Every 30-something United supporter will remember the Magpies’ last concerted attempt to give youth its head.

After all, it very nearly landed them in the old Third Division.

Ossie Ardiles won plenty of plaudits but precious few points as Newcastle’s young guns were spiked and the club flirted with extinction.

And that, with a better crop of kids at least as good as today’s vintage.

Proof of that – and the proof Ashley can and should draw on – came at Peterborough in a Carling Cup tie only last September.

Where Manchester United won the real thing with kids, Newcastle’s youngsters came badly unstuck at the worst club in what now passes itself off as the Championship.

And while it’s fair to argue that the a herd like Giggs, Scholes, Beckham and the Nevilles come along no more than once in a generation, the Magpies’ new breed – blooded by Chris Hughton en masse – looked like lambs to the slaughter at London Road.

The FA Youth Cup is a fine trophy, but all that glitters in it is not gold.

So Ashley cannot afford to have been dazzled by the sight of Newcastle almost reaching the final of the competition a month ago.

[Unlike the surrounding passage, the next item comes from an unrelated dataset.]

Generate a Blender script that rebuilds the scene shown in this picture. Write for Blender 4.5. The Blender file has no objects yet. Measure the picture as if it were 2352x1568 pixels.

No, that night at Peterborough, when a 2-0 defeat would have been far worse but for goalkeeper Tim Krul – whose path to regular first-team football, ironically, remains blocked – was a safer if sorrier gauge of indigenous resources at St James’ Park.

And while “indigenous” may not be the way to describe Haris Vuckic, the 17-year-old Slovenian and Krul are the only members of the Magpies’ wannabe set who you would describe as sure things.

Plenty of the rest have massive potential. But that is a fragile commodity which often fails to survive the slow and steadiest of transitions to senior football, let alone a crash landing in the Premier League.

No, now that Ashley and his men in situ at St James’ are so mindful of misrepresentation, misrepresenting Newcastle’s boys’ brigade would be a man-sized mistake.

And, with balancing the books another preoccupation, it would also be a false economy.

The less said about much of the rest of the latest statement of intent from the Gallowgate bunker, much the better.